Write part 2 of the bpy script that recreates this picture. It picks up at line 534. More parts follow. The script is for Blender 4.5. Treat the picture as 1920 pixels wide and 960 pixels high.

==

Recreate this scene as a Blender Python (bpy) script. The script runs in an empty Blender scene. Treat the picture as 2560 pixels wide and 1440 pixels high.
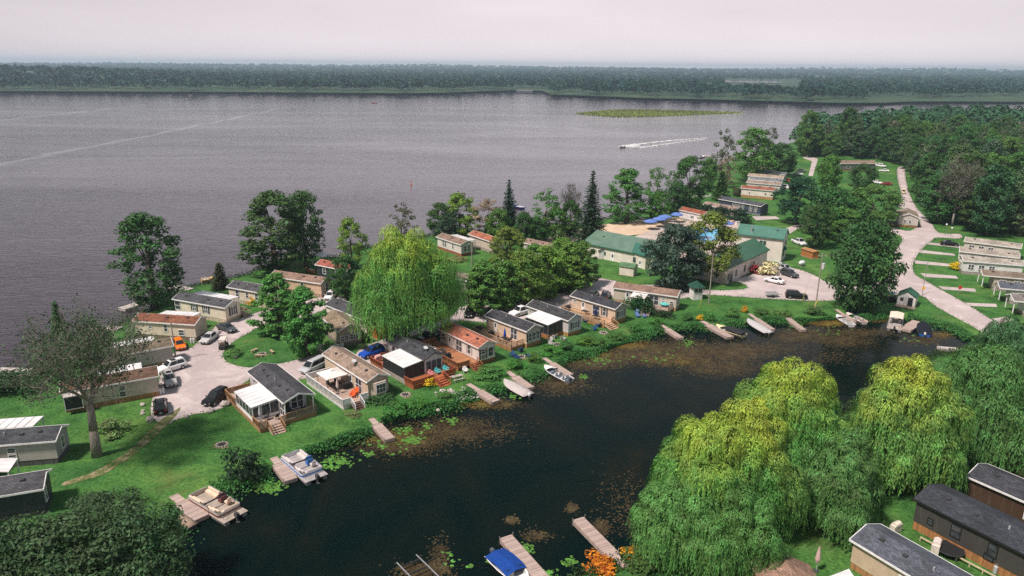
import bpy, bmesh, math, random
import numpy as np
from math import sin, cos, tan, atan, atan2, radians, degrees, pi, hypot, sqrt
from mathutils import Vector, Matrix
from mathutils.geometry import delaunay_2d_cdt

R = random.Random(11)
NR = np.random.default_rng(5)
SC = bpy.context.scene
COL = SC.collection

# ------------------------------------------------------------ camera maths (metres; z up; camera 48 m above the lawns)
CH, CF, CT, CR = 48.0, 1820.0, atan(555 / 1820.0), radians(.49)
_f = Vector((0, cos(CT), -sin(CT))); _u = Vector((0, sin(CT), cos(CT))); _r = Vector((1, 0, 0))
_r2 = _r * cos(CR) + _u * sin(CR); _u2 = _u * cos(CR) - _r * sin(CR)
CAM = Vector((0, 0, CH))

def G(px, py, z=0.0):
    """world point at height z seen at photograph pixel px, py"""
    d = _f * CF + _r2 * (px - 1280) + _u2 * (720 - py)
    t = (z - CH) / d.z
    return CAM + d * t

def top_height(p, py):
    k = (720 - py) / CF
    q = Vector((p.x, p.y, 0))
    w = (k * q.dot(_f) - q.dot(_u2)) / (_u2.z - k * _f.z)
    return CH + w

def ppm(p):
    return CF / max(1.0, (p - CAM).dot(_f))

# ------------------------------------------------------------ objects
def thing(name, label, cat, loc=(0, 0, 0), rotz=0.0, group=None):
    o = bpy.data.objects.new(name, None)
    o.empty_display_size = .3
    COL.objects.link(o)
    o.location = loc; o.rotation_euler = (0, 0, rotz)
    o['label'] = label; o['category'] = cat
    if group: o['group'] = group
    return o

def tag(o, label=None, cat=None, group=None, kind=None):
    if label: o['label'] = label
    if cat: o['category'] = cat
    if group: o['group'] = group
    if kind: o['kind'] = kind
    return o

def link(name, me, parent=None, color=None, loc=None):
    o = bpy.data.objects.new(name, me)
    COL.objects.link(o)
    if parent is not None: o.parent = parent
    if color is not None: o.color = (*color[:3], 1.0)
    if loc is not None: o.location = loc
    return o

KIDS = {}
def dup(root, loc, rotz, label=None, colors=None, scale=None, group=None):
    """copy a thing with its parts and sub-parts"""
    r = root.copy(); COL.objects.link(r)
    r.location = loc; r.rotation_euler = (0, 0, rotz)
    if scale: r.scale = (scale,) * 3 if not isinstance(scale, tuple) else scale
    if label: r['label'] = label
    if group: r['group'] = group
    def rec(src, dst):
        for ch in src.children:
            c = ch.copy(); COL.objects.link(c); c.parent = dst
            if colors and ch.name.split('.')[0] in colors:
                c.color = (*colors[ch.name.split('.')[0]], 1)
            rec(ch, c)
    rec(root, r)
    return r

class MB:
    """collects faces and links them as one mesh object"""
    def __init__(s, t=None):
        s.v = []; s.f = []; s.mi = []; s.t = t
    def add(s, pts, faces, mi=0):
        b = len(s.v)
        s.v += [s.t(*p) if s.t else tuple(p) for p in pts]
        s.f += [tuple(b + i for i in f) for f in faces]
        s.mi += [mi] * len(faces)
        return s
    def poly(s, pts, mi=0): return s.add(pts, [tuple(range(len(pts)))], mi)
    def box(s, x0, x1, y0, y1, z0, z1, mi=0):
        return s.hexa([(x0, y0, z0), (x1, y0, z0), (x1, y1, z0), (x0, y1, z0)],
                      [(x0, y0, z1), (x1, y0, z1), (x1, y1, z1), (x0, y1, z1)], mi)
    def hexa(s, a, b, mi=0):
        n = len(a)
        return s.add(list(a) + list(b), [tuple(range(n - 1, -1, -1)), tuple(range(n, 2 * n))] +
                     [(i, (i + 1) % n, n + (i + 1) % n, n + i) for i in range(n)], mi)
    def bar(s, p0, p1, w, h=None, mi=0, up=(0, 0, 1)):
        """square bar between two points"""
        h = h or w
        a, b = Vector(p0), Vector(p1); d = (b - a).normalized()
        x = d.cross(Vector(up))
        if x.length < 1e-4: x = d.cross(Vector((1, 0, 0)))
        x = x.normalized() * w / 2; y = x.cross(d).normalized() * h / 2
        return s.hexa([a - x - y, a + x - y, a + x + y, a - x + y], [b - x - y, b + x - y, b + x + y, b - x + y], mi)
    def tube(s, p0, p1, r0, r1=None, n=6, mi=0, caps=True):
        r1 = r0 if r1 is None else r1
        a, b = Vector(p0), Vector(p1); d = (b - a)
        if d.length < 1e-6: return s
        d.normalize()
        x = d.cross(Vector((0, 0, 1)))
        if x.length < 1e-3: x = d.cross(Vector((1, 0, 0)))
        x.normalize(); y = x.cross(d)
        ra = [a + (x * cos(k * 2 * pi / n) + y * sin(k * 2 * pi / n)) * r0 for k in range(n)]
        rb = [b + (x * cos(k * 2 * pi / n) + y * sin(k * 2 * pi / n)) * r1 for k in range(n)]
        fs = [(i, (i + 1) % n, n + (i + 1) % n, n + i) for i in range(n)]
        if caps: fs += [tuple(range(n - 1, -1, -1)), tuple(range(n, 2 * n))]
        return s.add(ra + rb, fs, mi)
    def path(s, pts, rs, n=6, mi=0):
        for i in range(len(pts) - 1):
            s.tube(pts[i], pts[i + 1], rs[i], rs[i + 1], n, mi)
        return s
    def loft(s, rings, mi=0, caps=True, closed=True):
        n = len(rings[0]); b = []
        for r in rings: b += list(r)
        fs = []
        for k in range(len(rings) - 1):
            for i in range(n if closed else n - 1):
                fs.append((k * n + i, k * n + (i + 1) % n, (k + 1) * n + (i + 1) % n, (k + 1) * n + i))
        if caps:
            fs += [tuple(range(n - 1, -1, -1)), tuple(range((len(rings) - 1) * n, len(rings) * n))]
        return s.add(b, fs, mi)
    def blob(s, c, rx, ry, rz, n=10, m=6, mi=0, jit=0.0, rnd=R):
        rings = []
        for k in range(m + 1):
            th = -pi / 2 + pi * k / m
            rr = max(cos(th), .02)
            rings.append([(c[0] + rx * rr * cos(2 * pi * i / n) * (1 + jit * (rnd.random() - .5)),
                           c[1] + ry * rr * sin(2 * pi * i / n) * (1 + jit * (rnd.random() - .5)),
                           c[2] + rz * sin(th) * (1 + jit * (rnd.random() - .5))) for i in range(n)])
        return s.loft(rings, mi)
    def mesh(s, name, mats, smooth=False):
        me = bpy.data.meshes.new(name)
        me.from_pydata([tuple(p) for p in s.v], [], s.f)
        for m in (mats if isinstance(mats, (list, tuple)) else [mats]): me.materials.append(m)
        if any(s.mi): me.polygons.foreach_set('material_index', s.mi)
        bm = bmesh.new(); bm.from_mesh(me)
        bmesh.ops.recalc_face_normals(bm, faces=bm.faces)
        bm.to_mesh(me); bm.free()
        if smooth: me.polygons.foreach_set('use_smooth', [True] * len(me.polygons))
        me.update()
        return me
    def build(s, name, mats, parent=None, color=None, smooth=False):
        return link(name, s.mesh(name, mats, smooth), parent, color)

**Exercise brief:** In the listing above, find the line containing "Recreate this scene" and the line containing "COL = SC.collection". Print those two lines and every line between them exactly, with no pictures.

**Written reply:**
Recreate this scene as a Blender Python (bpy) script. The script runs in an empty Blender scene. Treat the picture as 2560 pixels wide and 1440 pixels high.
import bpy, bmesh, math, random
import numpy as np
from math import sin, cos, tan, atan, atan2, radians, degrees, pi, hypot, sqrt
from mathutils import Vector, Matrix
from mathutils.geometry import delaunay_2d_cdt

R = random.Random(11)
NR = np.random.default_rng(5)
SC = bpy.context.scene
COL = SC.collection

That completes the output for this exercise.